Given records =
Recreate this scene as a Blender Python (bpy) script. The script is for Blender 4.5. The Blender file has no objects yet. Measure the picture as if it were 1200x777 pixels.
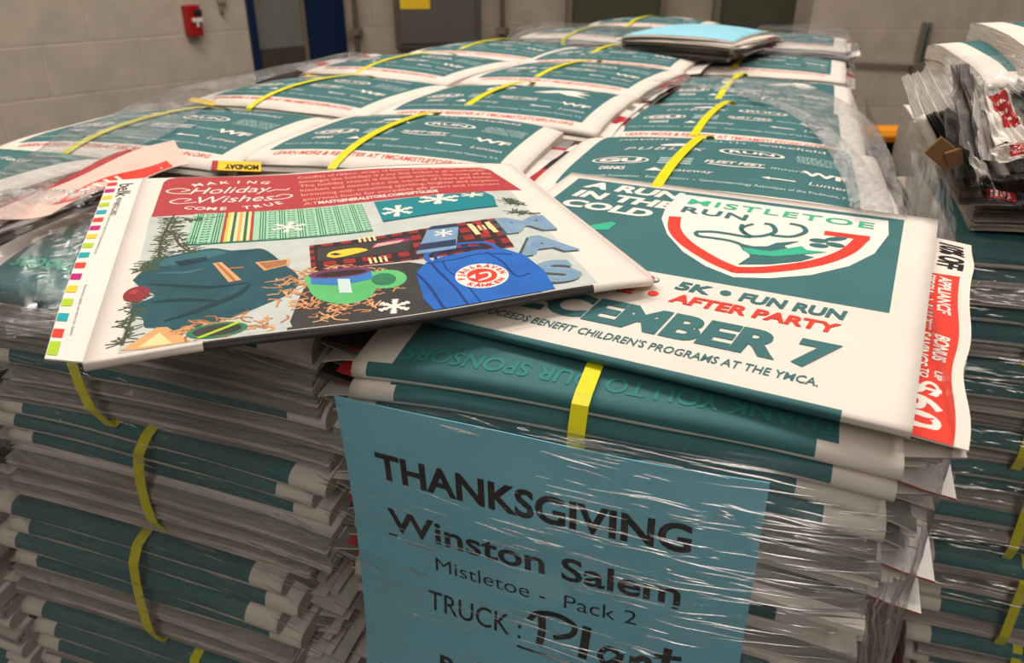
import bpy, bmesh, math, random
from mathutils import Vector, Matrix, noise
sc = bpy.context.scene
C = sc.collection
R = math.radians
PI = math.pi
U = 0.18                       # one stack unit in metres (camera height above the load's top)
CZ = 1.28                      # camera height above the floor
PITCH, YAW, FPX = 26.0, 19.4, 900.0

# ------------------------------------------------------------------ camera, world, lights, exposure
cam_d = bpy.data.cameras.new('camera')
cam = bpy.data.objects.new('camera', cam_d)
C.objects.link(cam)
cam.location = (0, 0, CZ)
cam.rotation_euler = (R(90 - PITCH), 0, R(YAW))
cam_d.sensor_width = 36
cam_d.lens = FPX / 1200 * 36
cam_d.clip_start = 0.02
cam_d.dof.use_dof = True
cam_d.dof.focus_distance = 0.47
cam_d.dof.aperture_fstop = 12
sc.camera = cam

w = bpy.data.worlds.new('world')
sc.world = w
w.use_nodes = True
w.node_tree.nodes['Background'].inputs[0].default_value = (1.0, 0.90, 0.80, 1)
w.node_tree.nodes['Background'].inputs[1].default_value = 0.08
sc.view_settings.view_transform = 'Standard'
sc.view_settings.look = 'None'
sc.view_settings.gamma = 1
sc.view_settings.use_curve_mapping = False
sc.view_settings.exposure = 0.0


def strip_light(x, y, z, sx, sy, power, rz=0.0, col=(1.0, 0.915, 0.82), tilt=(0, 0)):
    d = bpy.data.lights.new('ceiling_strip_light', 'AREA')
    d.shape = 'RECTANGLE'
    d.size, d.size_y = sx, sy
    d.energy = power
    d.color = col
    o = bpy.data.objects.new('ceiling_strip_light', d)
    C.objects.link(o)
    o.location = (x, y, z)
    o.rotation_euler = (tilt[0], tilt[1], rz)
    return o


strip_light(0.5, 1.0, 4.0, 2.4, 0.35, 60, 0.3)
strip_light(-1.5, 1.2, 4.0, 2.4, 0.35, 60, 0.3)
strip_light(0.75, -0.9, 3.4, 0.3, 1.6, 15, 0.0)
strip_light(0.6, -2.6, 3.4, 0.6, 1.2, 26, 0.0, tilt=(R(40), 0))
strip_light(-2.0, -2.2, 3.4, 0.25, 1.2, 2, 0.0, tilt=(R(40), 0))
strip_light(-2.6, 2.2, 3.9, 1.8, 0.35, 22, 0.8)
strip_light(2.0, 2.6, 4.0, 1.8, 0.35, 26, 0.2)

# ------------------------------------------------------------------ coordinates


def V(X, Y, h):
    """stack units (right, deep, below the eye) -> world metres"""
    return Vector((X * U, Y * U, CZ - h * U))


_p, _y = R(PITCH), R(YAW)
FW = Vector((-math.sin(_y) * math.cos(_p), math.cos(_y) * math.cos(_p), -math.sin(_p)))
RT = Vector((math.cos(_y), math.sin(_y), 0))
UP = RT.cross(FW)
EYE = Vector((0, 0, CZ))


def ray(x, y):
    return (x - 600) / FPX * RT - (y - 388.5) / FPX * UP + FW


def at_h(x, y, h):
    d = ray(x, y)
    return EYE + d * (-h * U / d.z)


def at_z(x, y, z):
    return EYE + ray(x, y) * z


def on_plane(x, y, p0, n):
    d = ray(x, y)
    return EYE + d * ((p0 - EYE).dot(n) / d.dot(n))


def lateral(lat, fwd, z=0.0):
    return Vector((lat * math.cos(_y) - fwd * math.sin(_y), lat * math.sin(_y) + fwd * math.cos(_y), z))


# ------------------------------------------------------------------ materials
MATS = {}


def srgb(r, g, b):
    f = lambda c: ((c / 255 + 0.055) / 1.055) ** 2.4 if c > 10 else c / 255 / 12.92
    return (f(r), f(g), f(b), 1)


def mat(name, col, rough=0.7, var=0.08, scale=40.0, stretch=(1, 1, 1), bump=0.0, metal=0.0, spec=0.3, emit=0, detail=3):
    m = bpy.data.materials.new(name)
    m.use_nodes = True
    nt = m.node_tree
    b = nt.nodes['Principled BSDF']
    b.inputs['Roughness'].default_value = rough
    b.inputs['Metallic'].default_value = metal
    b.inputs['Specular IOR Level'].default_value = spec
    tc = nt.nodes.new('ShaderNodeTexCoord')
    mp = nt.nodes.new('ShaderNodeMapping')
    mp.inputs['Scale'].default_value = stretch
    nz = nt.nodes.new('ShaderNodeTexNoise')
    nz.inputs['Scale'].default_value = scale
    nz.inputs['Detail'].default_value = detail
    nt.links.new(tc.outputs['Object'], mp.inputs[0])
    nt.links.new(mp.outputs[0], nz.inputs['Vector'])
    rp = nt.nodes.new('ShaderNodeValToRGB')
    rp.color_ramp.elements[0].position = 0.3
    rp.color_ramp.elements[1].position = 0.7
    rp.color_ramp.elements[0].color = tuple(c * (1 - var) for c in col[:3]) + (1,)
    rp.color_ramp.elements[1].color = tuple(min(1, c * (1 + var)) for c in col[:3]) + (1,)
    nt.links.new(nz.outputs[0], rp.inputs[0])
    nt.links.new(rp.outputs[0], b.inputs['Base Color'])
    if bump:
        bp = nt.nodes.new('ShaderNodeBump')
        bp.inputs['Strength'].default_value = bump
        bp.inputs['Distance'].default_value = 0.002
        nt.links.new(nz.outputs[0], bp.inputs['Height'])
        nt.links.new(bp.outputs[0], b.inputs['Normal'])
    MATS[name] = m
    return m


mat('newsprint', srgb(226, 216, 206), 0.8, 0.03, 25, bump=0.15)
mat('teal', srgb(60, 108, 111), 0.72, 0.06, 30, bump=0.1)
mat('teal_dark', srgb(38, 92, 96), 0.72, 0.08, 30)
mat('page_edge', srgb(196, 184, 172), 0.9, 0.30, 55, (0.25, 0.25, 14), bump=0.5, detail=5)
mat('page_edge_grey', srgb(150, 144, 138), 0.9, 0.32, 55, (0.25, 0.25, 14), bump=0.5, detail=5)
mat('print_white', srgb(230, 224, 216), 0.8, 0.02)
mat('print_pale', srgb(196, 216, 212), 0.8, 0.04)
mat('print_green', srgb(60, 176, 140), 0.8, 0.05)
mat('print_faint_green', srgb(52, 128, 120), 0.8, 0.05)
mat('print_red', srgb(222, 62, 48), 0.75, 0.04)
mat('print_redtext', srgb(216, 78, 64), 0.8, 0.04)
mat('print_black', srgb(28, 26, 28), 0.7, 0.1)
mat('band_red', srgb(176, 62, 66), 0.75, 0.05, 300)
mat('band_text', srgb(236, 176, 160), 0.8, 0.03)
mat('photo_ground', srgb(192, 197, 192), 0.75, 0.08, 60)
mat('photo_charcoal', srgb(60, 58, 58), 0.7, 0.12, 90)
mat('photo_teal', srgb(38, 82, 92), 0.75, 0.16, 60)
mat('photo_teal_light', srgb(58, 106, 114), 0.75, 0.1, 60)
mat('photo_teal_deep', srgb(24, 56, 66), 0.75, 0.1, 60)
mat('box_teal', srgb(20, 128, 136), 0.7, 0.05)
mat('box_teal_edge', srgb(14, 88, 98), 0.7, 0.05)
mat('blanket_pale', srgb(160, 204, 172), 0.8, 0.06, 400)
mat('blanket_green', srgb(38, 110, 82), 0.8, 0.1, 300)
mat('cream', srgb(238, 214, 158), 0.8, 0.04)
mat('tan', srgb(216, 164, 112), 0.8, 0.08, 80)
mat('tan_dark', srgb(168, 112, 74), 0.8, 0.12, 200)
mat('shred', srgb(196, 138, 98), 0.8, 0.2, 300)
mat('pine', srgb(74, 86, 62), 0.8, 0.2, 200)
mat('pine_twig', srgb(92, 76, 62), 0.8, 0.1)
mat('plaid_red', srgb(150, 48, 50), 0.8, 0.15, 200)
mat('plaid_dark', srgb(56, 40, 42), 0.8, 0.1, 200)
mat('bag_blue', srgb(34, 100, 186), 0.7, 0.12, 50)
mat('bag_blue_dark', srgb(18, 58, 128), 0.7, 0.1, 50)
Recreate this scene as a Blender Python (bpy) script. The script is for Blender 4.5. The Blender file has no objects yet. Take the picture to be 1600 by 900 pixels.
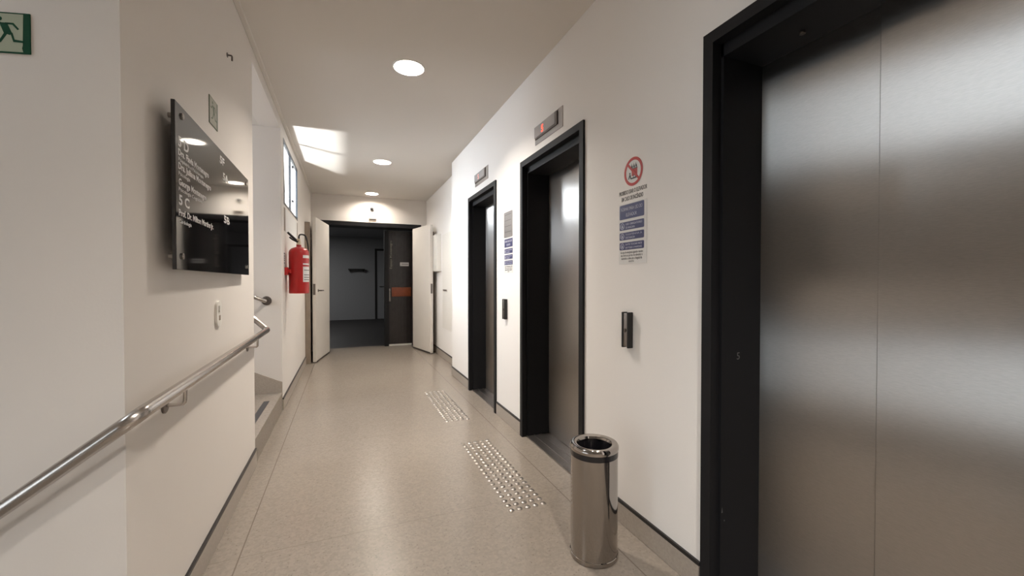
import bpy, bmesh, math
from mathutils import Vector, Matrix

SC = bpy.context.scene
COL = SC.collection
V = Vector

# ---------------------------------------------------------------- camera
FPX, CZ = 640.0, 1.245
TH, PT = math.atan(259 / FPX), math.atan(9 / FPX)
c, s, cp, sp = math.cos(TH), math.sin(TH), math.cos(PT), math.sin(PT)
cam_d = bpy.data.cameras.new('camera')
cam = bpy.data.objects.new('camera', cam_d); COL.objects.link(cam)
cam_d.sensor_width = 36.0; cam_d.sensor_fit = 'HORIZONTAL'; cam_d.lens = 36.0 * FPX / 1600.0
cam_d.clip_start = 0.02
_fw = V((s * cp, c * cp, -sp)); _rt = V((c, -s, 0)); _up = V((s * sp, c * sp, cp))
cam.matrix_world = Matrix(((_rt.x, _up.x, -_fw.x, 0), (_rt.y, _up.y, -_fw.y, 0), (_rt.z, _up.z, -_fw.z, CZ), (0, 0, 0, 1)))
SC.camera = cam

# ---------------------------------------------------------------- materials
def nt(name):
    m = bpy.data.materials.new(name); m.use_nodes = True
    t = m.node_tree; b = t.nodes['Principled BSDF']
    return m, t, b

def mat(name, col, rough=0.5, metal=0.0, spec=0.5, noise=0.0, nscale=30.0, bump=0.0, bscale=200.0, coat=0.0):
    m, t, b = nt(name)
    b.inputs['Base Color'].default_value = (*col, 1)
    b.inputs['Roughness'].default_value = rough
    b.inputs['Metallic'].default_value = metal
    b.inputs['Specular IOR Level'].default_value = spec
    b.inputs['Coat Weight'].default_value = coat
    tc = t.nodes.new('ShaderNodeTexCoord')
    if noise > 0:
        n = t.nodes.new('ShaderNodeTexNoise'); n.inputs['Scale'].default_value = nscale; n.inputs['Detail'].default_value = 4
        t.links.new(tc.outputs['Object'], n.inputs['Vector'])
        r = t.nodes.new('ShaderNodeValToRGB')
        r.color_ramp.elements[0].position = 0.3; r.color_ramp.elements[1].position = 0.7
        r.color_ramp.elements[0].color = (*[x * (1 - noise) for x in col], 1)
        r.color_ramp.elements[1].color = (*[min(1, x * (1 + noise)) for x in col], 1)
        t.links.new(n.outputs['Fac'], r.inputs['Fac']); t.links.new(r.outputs['Color'], b.inputs['Base Color'])
    if bump > 0:
        n2 = t.nodes.new('ShaderNodeTexNoise'); n2.inputs['Scale'].default_value = bscale; n2.inputs['Detail'].default_value = 3
        t.links.new(tc.outputs['Object'], n2.inputs['Vector'])
        bp = t.nodes.new('ShaderNodeBump'); bp.inputs['Strength'].default_value = bump; bp.inputs['Distance'].default_value = 0.002
        t.links.new(n2.outputs['Fac'], bp.inputs['Height']); t.links.new(bp.outputs['Normal'], b.inputs['Normal'])
    return m

def emit(name, col, strength):
    m, t, b = nt(name)
    b.inputs['Base Color'].default_value = (*col, 1)
    b.inputs['Emission Color'].default_value = (*col, 1)
    b.inputs['Emission Strength'].default_value = strength
    return m

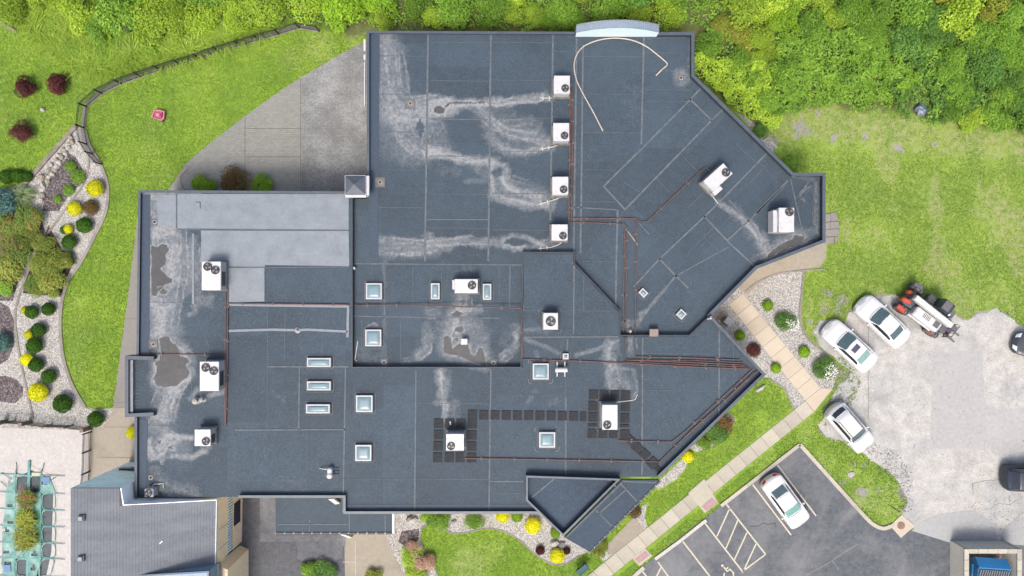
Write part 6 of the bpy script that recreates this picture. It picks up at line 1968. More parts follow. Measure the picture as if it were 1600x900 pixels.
# --- thicket north of the building: Poisson-spread individuals
rp = random.Random(5)
BANDS = [((0, 395), "mid"), ((395, 900), "bright"), ((900, 1090), "mid"), ((1090, 1240), "bright"), ((1240, 1460), "mid"), ((1460, 1640), "dark")]
spots = []
tries = 0
while tries < 6000 and len(spots) < 135:
    tries += 1
    x = rp.uniform(-30, 1640); y = rp.uniform(-75, 200)
    if x < 380 and y > 45 - max(0, 130 - x) * .2: continue          # the tall weeds grow here
    if not inpoly(VEG, np.array([x]), np.array([y]))[0]: continue
    if 560 < x < 1100 and y > 36: continue
    if 1085 < x < 1210 and y > 60 + (x - 1085) * .95: continue
    if 690 < x < 745 and 18 < y: continue
    if 1225 < x < 1400 and 60 < y: continue
    if 1390 < x < 1480 and 95 < y: continue
    rad = rp.uniform(1.15, 2.0)
    if 340 < x < 560 and y > np.interp(x, [340, 404, 436, 468, 499, 545, 560], [78, 60, 51, 42, 46, 52, 46]) - rad * 16: continue
    if y > 20 and x > 380: rad *= .8
    if 540 < x < 1100: rad = min(rad, max(.6, (50 - y) / 20 * .95))
    ok = all((x - a) ** 2 + (y - b) ** 2 > ((rad + c) * S * .56) ** 2 for a, b, c in spots)
    if ok: spots.append((x, y, rad))
spots.sort()
adj = {"bright": "bright yellow-green", "mid": "mid green", "dark": "dark green", "olive": "olive green", "ochre": "ochre tinged", "lime": "lime green"}
ONES = ["", "first", "second", "third", "fourth", "fifth", "sixth", "seventh", "eighth", "ninth", "tenth", "eleventh", "twelfth", "thirteenth", "fourteenth", "fifteenth", "sixteenth", "seventeenth", "eighteenth", "nineteenth"]
TENS = {20: "twentieth", 30: "thirtieth", 40: "fortieth", 50: "fiftieth"}
TENB = {20: "twenty", 30: "thirty", 40: "forty", 50: "fifty"}
def ordw(n):
    if n < 20: return ONES[n]
    return TENS[n] if n % 10 == 0 else TENB[n // 10 * 10] + "-" + ONES[n % 10]
cnt = {}
for x, y, rad in spots:
    mk = next((m for (a, b), m in BANDS if a <= x < b), "mid")
    q = rp.random()
    if mk == "bright": mk = "bright" if q < .6 else ("lime" if q < .8 else "mid")
    elif mk == "mid": mk = "mid" if q < .5 else ("bright" if q < .85 else "dark")
    else: mk = "dark" if q < .3 else ("mid" if q < .75 else ("olive" if q < .85 else "bright"))
    if x > 1515 and y < 55: mk = "olive" if q < .6 else "mid"
    if 1020 < x < 1200 and y < 120: mk = "olive" if q < .22 else mk
    if x < 395: mk = "mid" if q < .6 else "bright"
    sec = "beyond the fence" if x < 560 else ("behind the north parapet" if x < 1090 else "north of the east lawn")
    key = (mk, sec); cnt[key] = cnt.get(key, 0) + 1
    h = rad * rp.uniform(.95, 1.5)
    if 560 < x < 1100: h = min(h, 3.6)
    shrub("shrub", "%s leafy shrub %s, %s of its colour from the west" % (adj[mk], sec, ordw(cnt[key])), P(x, y, h * .6) * 1.0 - Vector((0, 0, h * .6)), rad, h, SHR[rp.randrange(6)], LEAF[mk], group="shrubs in the thicket")


def scatter(poly, n, seed, keep=None, y0=None):
    rng = np.random.default_rng(seed)
    a = np.array([(p[0], p[1]) for p in poly])
    out = []
    while sum(map(len, out)) < n:
        q = rng.uniform(a.min(0), a.max(0), (n * 2, 2))
        m = inpoly(poly, q[:, 0], q[:, 1])
        if keep is not None: m &= keep(q[:, 0], q[:, 1])
        out.append(q[m])
    return np.vstack(out)[:n]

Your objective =
Repeat word for word the lines above, from the first entry through the line containing "PITCH, YAW, FPX = 26.0, 19.4, 900.0", with both ends kept and the pictures dropped.

Output for this exercise =
Recreate this scene as a Blender Python (bpy) script. The script is for Blender 4.5. The Blender file has no objects yet. Measure the picture as if it were 1200x777 pixels.
import bpy, bmesh, math, random
from mathutils import Vector, Matrix, noise
sc = bpy.context.scene
C = sc.collection
R = math.radians
PI = math.pi
U = 0.18                       # one stack unit in metres (camera height above the load's top)
CZ = 1.28                      # camera height above the floor
PITCH, YAW, FPX = 26.0, 19.4, 900.0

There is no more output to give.